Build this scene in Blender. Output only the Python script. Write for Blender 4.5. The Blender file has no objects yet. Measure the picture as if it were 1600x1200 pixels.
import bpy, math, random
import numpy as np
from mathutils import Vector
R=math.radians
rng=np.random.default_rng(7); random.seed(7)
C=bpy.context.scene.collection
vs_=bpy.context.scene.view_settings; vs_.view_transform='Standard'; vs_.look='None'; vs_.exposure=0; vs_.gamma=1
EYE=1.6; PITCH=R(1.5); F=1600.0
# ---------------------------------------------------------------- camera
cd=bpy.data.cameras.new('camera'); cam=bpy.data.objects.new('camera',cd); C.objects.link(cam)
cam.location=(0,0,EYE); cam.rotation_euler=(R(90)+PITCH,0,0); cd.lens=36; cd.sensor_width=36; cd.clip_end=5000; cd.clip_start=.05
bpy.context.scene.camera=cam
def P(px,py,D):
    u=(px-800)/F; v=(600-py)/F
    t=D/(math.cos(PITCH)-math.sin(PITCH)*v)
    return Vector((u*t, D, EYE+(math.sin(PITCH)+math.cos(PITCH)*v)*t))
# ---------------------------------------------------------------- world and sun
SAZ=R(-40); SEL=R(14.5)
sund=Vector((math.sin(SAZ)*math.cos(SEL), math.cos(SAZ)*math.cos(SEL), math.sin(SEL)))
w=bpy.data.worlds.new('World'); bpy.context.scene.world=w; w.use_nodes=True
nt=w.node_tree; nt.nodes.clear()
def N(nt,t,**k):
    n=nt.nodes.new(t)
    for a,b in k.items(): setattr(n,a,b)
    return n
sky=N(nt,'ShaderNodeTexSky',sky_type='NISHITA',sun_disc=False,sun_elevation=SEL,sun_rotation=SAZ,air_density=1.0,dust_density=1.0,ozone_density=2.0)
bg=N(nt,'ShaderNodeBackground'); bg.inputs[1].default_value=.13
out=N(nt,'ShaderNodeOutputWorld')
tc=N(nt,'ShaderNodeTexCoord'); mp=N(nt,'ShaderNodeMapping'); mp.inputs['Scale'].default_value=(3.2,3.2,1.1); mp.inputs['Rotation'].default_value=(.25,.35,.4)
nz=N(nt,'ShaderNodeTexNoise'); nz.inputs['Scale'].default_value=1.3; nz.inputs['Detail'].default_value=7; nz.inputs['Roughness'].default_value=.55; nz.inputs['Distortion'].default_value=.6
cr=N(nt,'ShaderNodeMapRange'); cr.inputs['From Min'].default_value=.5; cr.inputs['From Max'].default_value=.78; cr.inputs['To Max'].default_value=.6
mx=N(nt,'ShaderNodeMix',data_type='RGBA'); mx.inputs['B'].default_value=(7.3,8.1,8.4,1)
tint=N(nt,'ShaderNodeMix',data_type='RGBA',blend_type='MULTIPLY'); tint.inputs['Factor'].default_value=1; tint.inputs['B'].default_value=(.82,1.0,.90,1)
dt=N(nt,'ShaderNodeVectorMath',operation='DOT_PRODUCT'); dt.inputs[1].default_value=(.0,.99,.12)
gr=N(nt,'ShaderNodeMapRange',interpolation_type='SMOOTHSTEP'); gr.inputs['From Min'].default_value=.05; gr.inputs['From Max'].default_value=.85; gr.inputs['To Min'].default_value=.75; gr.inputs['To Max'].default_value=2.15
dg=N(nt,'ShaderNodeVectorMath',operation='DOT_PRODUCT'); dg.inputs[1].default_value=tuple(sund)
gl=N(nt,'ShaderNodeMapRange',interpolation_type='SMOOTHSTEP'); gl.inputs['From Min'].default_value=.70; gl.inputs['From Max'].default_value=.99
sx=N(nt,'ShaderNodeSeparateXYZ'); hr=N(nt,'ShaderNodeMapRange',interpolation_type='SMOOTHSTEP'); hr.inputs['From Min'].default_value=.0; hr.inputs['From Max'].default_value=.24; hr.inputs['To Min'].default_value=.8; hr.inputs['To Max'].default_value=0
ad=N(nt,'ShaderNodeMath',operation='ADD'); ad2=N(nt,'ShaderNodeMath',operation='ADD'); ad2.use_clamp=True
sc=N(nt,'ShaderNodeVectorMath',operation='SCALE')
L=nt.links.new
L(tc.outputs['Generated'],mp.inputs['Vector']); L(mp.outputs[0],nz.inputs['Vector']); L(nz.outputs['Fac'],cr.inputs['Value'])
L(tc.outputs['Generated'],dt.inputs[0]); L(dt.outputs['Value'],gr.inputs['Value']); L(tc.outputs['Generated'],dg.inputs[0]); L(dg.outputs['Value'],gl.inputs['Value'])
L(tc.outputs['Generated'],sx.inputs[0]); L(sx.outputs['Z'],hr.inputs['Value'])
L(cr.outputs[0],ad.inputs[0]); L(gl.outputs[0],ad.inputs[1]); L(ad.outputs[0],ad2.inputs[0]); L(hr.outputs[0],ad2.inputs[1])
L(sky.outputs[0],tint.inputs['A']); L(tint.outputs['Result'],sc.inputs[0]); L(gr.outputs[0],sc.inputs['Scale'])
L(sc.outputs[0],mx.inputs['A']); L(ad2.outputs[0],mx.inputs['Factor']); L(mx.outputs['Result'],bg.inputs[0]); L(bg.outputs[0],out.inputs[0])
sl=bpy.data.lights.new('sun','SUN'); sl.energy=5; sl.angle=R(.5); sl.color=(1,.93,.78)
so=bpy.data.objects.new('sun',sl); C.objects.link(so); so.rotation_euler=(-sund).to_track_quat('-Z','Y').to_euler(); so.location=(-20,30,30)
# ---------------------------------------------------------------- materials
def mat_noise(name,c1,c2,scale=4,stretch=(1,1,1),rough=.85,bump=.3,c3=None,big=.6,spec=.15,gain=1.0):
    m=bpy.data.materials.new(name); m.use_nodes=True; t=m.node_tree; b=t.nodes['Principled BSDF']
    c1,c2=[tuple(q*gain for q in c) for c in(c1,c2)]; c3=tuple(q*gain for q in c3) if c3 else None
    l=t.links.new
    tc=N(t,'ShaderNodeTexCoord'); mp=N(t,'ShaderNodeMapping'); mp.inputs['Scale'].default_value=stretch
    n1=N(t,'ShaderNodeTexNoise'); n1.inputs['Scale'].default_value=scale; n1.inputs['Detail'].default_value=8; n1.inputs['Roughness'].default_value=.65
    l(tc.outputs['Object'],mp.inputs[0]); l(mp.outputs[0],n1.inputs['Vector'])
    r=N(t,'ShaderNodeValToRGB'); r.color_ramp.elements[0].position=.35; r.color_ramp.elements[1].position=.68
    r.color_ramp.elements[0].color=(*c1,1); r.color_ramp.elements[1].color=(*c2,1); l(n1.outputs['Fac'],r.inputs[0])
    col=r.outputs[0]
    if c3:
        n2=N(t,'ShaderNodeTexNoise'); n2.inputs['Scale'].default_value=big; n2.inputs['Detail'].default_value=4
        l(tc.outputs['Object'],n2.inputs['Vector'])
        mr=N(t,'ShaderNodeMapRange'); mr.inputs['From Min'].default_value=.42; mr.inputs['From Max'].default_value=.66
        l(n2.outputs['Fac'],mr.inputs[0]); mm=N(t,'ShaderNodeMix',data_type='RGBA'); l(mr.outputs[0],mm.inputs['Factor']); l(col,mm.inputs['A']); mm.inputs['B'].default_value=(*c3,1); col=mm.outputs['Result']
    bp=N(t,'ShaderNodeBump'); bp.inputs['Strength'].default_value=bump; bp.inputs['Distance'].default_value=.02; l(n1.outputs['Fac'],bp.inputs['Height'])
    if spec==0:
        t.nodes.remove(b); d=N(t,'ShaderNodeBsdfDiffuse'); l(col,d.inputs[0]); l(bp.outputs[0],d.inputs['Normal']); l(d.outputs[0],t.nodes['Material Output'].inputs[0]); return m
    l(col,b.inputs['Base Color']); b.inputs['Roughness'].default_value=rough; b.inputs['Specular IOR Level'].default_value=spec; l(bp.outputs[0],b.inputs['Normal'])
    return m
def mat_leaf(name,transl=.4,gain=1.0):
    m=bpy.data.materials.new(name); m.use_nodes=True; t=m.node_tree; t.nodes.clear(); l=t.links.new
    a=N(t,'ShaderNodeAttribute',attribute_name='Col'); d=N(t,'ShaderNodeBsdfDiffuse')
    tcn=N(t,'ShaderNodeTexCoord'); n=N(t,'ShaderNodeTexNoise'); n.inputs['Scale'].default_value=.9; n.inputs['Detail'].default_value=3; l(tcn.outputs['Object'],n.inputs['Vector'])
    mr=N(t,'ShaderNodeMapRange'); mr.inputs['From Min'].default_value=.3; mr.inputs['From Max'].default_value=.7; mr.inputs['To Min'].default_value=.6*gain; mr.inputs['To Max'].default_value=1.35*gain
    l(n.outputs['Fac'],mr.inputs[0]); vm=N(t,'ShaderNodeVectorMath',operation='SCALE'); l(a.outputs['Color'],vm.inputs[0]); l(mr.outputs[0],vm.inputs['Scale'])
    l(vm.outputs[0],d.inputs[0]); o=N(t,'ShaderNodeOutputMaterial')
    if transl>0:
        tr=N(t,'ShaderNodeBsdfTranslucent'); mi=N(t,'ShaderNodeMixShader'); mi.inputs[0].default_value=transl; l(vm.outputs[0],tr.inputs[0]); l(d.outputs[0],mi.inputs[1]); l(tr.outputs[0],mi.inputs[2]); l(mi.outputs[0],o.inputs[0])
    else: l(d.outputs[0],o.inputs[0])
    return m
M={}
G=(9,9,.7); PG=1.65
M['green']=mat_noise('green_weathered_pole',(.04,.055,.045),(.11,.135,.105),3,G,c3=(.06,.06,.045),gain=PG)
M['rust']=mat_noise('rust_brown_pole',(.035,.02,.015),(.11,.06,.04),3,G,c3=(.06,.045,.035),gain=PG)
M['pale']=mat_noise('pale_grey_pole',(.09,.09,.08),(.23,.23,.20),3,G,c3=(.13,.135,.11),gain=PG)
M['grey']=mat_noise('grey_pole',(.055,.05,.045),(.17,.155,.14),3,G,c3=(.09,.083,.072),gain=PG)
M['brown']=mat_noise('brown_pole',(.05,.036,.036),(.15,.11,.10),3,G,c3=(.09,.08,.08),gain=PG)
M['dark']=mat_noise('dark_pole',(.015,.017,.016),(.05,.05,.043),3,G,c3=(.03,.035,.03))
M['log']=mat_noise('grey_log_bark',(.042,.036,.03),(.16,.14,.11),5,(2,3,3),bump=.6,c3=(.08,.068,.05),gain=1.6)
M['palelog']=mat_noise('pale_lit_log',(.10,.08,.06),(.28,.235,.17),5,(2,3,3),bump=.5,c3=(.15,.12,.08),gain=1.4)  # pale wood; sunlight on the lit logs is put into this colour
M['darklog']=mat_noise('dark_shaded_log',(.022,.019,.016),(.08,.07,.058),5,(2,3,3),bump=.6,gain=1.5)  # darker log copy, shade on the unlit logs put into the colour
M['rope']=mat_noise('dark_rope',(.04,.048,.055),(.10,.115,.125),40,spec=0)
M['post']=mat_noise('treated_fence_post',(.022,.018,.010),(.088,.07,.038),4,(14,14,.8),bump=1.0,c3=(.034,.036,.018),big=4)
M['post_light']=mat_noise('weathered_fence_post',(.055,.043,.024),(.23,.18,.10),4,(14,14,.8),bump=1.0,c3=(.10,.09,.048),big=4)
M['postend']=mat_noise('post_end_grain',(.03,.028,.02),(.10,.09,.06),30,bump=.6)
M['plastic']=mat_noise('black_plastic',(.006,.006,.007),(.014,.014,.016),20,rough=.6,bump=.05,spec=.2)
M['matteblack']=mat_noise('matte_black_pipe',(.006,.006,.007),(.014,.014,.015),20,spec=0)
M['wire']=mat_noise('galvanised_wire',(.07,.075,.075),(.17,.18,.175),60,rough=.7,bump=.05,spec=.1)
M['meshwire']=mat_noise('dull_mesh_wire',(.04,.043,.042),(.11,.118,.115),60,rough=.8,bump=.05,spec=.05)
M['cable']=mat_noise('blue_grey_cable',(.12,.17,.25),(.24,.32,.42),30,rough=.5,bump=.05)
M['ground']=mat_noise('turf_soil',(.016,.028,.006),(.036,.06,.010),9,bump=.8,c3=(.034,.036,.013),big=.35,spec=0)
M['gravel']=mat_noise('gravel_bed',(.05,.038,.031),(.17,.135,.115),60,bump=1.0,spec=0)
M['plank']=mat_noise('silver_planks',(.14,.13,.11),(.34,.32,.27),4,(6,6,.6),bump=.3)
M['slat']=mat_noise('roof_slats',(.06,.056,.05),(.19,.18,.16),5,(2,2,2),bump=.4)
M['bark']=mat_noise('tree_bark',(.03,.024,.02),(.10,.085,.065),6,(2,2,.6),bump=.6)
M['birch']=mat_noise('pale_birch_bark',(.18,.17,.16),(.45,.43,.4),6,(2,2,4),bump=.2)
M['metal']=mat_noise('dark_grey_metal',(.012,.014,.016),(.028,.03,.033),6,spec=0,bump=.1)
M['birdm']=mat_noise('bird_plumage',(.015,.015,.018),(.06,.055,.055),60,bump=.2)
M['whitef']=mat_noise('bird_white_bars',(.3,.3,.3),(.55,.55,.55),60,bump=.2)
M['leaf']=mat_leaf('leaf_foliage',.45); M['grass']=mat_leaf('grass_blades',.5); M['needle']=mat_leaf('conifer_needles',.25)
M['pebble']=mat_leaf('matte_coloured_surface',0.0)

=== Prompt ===
Report all lines of the material that contain the word "objects".

=== Solution below ===
Build this scene in Blender. Output only the Python script. Write for Blender 4.5. The Blender file has no objects yet. Measure the picture as if it were 1600x1200 pixels.
cd=bpy.data.cameras.new('camera'); cam=bpy.data.objects.new('camera',cd); C.objects.link(cam)
so=bpy.data.objects.new('sun',sl); C.objects.link(so); so.rotation_euler=(-sund).to_track_quat('-Z','Y').to_euler(); so.location=(-20,30,30)